__Information shown__:
________________________________________
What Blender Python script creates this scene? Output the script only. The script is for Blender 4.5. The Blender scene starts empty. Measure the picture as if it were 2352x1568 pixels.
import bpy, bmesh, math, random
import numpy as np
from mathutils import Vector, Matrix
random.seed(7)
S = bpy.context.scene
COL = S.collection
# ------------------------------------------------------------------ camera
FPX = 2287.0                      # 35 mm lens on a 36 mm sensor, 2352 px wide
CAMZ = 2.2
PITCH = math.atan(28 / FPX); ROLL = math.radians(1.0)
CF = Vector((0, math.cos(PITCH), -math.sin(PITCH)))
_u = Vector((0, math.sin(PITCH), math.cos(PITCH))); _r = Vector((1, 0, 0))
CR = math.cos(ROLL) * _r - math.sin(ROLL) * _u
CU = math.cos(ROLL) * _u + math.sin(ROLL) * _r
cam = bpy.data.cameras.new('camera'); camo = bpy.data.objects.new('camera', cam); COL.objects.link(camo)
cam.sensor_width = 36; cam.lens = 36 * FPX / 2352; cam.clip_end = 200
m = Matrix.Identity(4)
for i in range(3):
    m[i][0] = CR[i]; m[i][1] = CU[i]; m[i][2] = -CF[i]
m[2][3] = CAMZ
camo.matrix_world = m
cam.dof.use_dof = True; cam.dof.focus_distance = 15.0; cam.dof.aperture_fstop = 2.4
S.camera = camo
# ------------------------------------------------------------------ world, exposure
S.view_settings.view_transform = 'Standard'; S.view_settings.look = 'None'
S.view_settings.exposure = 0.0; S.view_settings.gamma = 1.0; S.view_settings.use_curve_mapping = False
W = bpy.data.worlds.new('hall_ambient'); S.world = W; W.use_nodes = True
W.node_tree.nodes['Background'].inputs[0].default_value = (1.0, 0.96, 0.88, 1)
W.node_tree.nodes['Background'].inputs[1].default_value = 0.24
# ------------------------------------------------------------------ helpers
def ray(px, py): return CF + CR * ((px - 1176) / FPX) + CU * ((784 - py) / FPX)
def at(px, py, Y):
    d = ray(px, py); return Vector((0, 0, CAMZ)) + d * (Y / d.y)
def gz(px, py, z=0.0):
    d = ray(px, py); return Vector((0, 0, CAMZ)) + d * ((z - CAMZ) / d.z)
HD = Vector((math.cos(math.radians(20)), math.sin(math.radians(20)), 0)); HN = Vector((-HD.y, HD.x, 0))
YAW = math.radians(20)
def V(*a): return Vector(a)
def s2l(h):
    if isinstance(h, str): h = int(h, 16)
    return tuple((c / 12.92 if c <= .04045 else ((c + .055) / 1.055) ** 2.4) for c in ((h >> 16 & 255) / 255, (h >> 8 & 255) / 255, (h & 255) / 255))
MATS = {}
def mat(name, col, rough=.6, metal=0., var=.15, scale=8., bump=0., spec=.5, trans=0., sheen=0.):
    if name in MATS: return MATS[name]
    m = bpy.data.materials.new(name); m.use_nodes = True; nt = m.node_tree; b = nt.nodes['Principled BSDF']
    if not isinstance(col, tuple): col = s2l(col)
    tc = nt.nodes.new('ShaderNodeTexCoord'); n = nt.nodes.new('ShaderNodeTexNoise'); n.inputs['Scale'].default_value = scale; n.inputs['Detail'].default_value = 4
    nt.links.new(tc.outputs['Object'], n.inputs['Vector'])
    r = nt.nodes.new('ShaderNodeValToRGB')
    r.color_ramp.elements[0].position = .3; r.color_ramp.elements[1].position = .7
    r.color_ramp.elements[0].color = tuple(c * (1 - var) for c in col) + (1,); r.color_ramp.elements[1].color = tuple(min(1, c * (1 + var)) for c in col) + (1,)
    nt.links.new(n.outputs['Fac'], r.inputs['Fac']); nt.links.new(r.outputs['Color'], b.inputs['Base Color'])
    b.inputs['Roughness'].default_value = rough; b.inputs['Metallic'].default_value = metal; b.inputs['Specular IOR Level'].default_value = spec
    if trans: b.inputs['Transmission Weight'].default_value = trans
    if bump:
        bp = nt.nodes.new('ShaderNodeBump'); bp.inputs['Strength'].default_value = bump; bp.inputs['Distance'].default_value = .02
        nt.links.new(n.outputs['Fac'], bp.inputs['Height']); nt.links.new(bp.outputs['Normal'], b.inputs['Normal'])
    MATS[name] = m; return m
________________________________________
__Set task__: Track down the lines that include the word "scene" and copy them.

__Result of this task__:
What Blender Python script creates this scene? Output the script only. The script is for Blender 4.5. The Blender scene starts empty. Measure the picture as if it were 2352x1568 pixels.
S = bpy.context.scene